Stated problem: Write out the whole listing exactly as it stands.
####################
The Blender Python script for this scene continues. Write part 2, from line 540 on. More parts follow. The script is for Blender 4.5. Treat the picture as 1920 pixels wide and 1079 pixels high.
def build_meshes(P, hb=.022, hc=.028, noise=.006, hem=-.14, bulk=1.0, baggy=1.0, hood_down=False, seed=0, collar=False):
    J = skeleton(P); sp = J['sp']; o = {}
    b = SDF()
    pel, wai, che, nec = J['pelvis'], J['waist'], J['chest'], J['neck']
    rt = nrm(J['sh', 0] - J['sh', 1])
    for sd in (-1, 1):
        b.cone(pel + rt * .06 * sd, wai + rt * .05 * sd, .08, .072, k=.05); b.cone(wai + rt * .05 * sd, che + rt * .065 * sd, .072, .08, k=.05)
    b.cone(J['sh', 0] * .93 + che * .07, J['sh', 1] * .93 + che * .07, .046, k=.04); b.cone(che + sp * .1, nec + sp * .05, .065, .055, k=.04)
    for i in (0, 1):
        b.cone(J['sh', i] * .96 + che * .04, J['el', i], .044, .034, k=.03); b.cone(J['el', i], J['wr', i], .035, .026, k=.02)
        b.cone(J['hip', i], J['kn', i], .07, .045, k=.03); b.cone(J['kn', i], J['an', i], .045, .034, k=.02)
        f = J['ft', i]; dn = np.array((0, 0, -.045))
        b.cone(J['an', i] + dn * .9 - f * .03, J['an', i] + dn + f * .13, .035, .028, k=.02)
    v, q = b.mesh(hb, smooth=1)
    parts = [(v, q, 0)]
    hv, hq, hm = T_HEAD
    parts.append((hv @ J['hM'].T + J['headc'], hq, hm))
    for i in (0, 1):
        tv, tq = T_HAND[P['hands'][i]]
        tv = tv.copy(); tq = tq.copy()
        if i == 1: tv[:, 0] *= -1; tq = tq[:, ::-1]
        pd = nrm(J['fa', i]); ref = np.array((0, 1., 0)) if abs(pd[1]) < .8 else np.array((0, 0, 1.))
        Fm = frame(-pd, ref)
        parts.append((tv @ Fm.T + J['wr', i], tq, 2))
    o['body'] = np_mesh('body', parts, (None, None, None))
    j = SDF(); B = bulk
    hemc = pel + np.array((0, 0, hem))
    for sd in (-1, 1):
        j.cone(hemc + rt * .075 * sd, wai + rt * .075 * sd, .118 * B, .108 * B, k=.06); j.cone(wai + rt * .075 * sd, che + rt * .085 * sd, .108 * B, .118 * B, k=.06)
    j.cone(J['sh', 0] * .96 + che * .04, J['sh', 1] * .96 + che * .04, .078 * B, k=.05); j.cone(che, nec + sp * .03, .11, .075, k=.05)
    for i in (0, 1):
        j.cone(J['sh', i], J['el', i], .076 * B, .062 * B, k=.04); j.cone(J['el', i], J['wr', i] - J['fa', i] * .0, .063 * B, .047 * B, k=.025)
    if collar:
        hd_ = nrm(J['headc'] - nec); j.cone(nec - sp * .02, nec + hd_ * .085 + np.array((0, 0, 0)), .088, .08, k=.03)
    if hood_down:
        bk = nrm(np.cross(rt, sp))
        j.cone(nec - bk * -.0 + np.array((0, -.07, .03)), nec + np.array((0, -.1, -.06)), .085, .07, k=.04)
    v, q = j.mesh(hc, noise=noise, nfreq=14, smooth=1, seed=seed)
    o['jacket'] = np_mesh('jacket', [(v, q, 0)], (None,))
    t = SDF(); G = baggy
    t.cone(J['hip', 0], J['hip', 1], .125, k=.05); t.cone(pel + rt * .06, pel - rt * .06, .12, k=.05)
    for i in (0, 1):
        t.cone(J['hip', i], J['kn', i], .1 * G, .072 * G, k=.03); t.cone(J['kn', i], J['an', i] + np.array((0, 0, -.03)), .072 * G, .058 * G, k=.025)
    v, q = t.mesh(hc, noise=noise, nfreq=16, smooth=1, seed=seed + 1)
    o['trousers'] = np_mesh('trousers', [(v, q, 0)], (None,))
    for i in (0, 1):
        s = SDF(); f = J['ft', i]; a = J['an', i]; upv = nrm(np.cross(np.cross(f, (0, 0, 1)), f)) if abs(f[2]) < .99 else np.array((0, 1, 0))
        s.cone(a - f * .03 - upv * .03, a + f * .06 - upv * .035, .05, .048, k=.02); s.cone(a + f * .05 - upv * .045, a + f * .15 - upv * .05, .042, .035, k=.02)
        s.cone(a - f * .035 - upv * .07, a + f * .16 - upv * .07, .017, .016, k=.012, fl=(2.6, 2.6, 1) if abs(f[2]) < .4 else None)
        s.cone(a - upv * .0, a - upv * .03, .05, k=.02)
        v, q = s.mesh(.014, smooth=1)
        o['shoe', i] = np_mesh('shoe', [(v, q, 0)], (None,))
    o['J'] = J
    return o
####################
Finished task:
The Blender Python script for this scene continues. Write part 2, from line 540 on. More parts follow. The script is for Blender 4.5. Treat the picture as 1920 pixels wide and 1079 pixels high.
def build_meshes(P, hb=.022, hc=.028, noise=.006, hem=-.14, bulk=1.0, baggy=1.0, hood_down=False, seed=0, collar=False):
    J = skeleton(P); sp = J['sp']; o = {}
    b = SDF()
    pel, wai, che, nec = J['pelvis'], J['waist'], J['chest'], J['neck']
    rt = nrm(J['sh', 0] - J['sh', 1])
    for sd in (-1, 1):
        b.cone(pel + rt * .06 * sd, wai + rt * .05 * sd, .08, .072, k=.05); b.cone(wai + rt * .05 * sd, che + rt * .065 * sd, .072, .08, k=.05)
    b.cone(J['sh', 0] * .93 + che * .07, J['sh', 1] * .93 + che * .07, .046, k=.04); b.cone(che + sp * .1, nec + sp * .05, .065, .055, k=.04)
    for i in (0, 1):
        b.cone(J['sh', i] * .96 + che * .04, J['el', i], .044, .034, k=.03); b.cone(J['el', i], J['wr', i], .035, .026, k=.02)
        b.cone(J['hip', i], J['kn', i], .07, .045, k=.03); b.cone(J['kn', i], J['an', i], .045, .034, k=.02)
        f = J['ft', i]; dn = np.array((0, 0, -.045))
        b.cone(J['an', i] + dn * .9 - f * .03, J['an', i] + dn + f * .13, .035, .028, k=.02)
    v, q = b.mesh(hb, smooth=1)
    parts = [(v, q, 0)]
    hv, hq, hm = T_HEAD
    parts.append((hv @ J['hM'].T + J['headc'], hq, hm))
    for i in (0, 1):
        tv, tq = T_HAND[P['hands'][i]]
        tv = tv.copy(); tq = tq.copy()
        if i == 1: tv[:, 0] *= -1; tq = tq[:, ::-1]
        pd = nrm(J['fa', i]); ref = np.array((0, 1., 0)) if abs(pd[1]) < .8 else np.array((0, 0, 1.))
        Fm = frame(-pd, ref)
        parts.append((tv @ Fm.T + J['wr', i], tq, 2))
    o['body'] = np_mesh('body', parts, (None, None, None))
    j = SDF(); B = bulk
    hemc = pel + np.array((0, 0, hem))
    for sd in (-1, 1):
        j.cone(hemc + rt * .075 * sd, wai + rt * .075 * sd, .118 * B, .108 * B, k=.06); j.cone(wai + rt * .075 * sd, che + rt * .085 * sd, .108 * B, .118 * B, k=.06)
    j.cone(J['sh', 0] * .96 + che * .04, J['sh', 1] * .96 + che * .04, .078 * B, k=.05); j.cone(che, nec + sp * .03, .11, .075, k=.05)
    for i in (0, 1):
        j.cone(J['sh', i], J['el', i], .076 * B, .062 * B, k=.04); j.cone(J['el', i], J['wr', i] - J['fa', i] * .0, .063 * B, .047 * B, k=.025)
    if collar:
        hd_ = nrm(J['headc'] - nec); j.cone(nec - sp * .02, nec + hd_ * .085 + np.array((0, 0, 0)), .088, .08, k=.03)
    if hood_down:
        bk = nrm(np.cross(rt, sp))
        j.cone(nec - bk * -.0 + np.array((0, -.07, .03)), nec + np.array((0, -.1, -.06)), .085, .07, k=.04)
    v, q = j.mesh(hc, noise=noise, nfreq=14, smooth=1, seed=seed)
    o['jacket'] = np_mesh('jacket', [(v, q, 0)], (None,))
    t = SDF(); G = baggy
    t.cone(J['hip', 0], J['hip', 1], .125, k=.05); t.cone(pel + rt * .06, pel - rt * .06, .12, k=.05)
    for i in (0, 1):
        t.cone(J['hip', i], J['kn', i], .1 * G, .072 * G, k=.03); t.cone(J['kn', i], J['an', i] + np.array((0, 0, -.03)), .072 * G, .058 * G, k=.025)
    v, q = t.mesh(hc, noise=noise, nfreq=16, smooth=1, seed=seed + 1)
    o['trousers'] = np_mesh('trousers', [(v, q, 0)], (None,))
    for i in (0, 1):
        s = SDF(); f = J['ft', i]; a = J['an', i]; upv = nrm(np.cross(np.cross(f, (0, 0, 1)), f)) if abs(f[2]) < .99 else np.array((0, 1, 0))
        s.cone(a - f * .03 - upv * .03, a + f * .06 - upv * .035, .05, .048, k=.02); s.cone(a + f * .05 - upv * .045, a + f * .15 - upv * .05, .042, .035, k=.02)
        s.cone(a - f * .035 - upv * .07, a + f * .16 - upv * .07, .017, .016, k=.012, fl=(2.6, 2.6, 1) if abs(f[2]) < .4 else None)
        s.cone(a - upv * .0, a - upv * .03, .05, k=.02)
        v, q = s.mesh(.014, smooth=1)
        o['shoe', i] = np_mesh('shoe', [(v, q, 0)], (None,))
    o['J'] = J
    return o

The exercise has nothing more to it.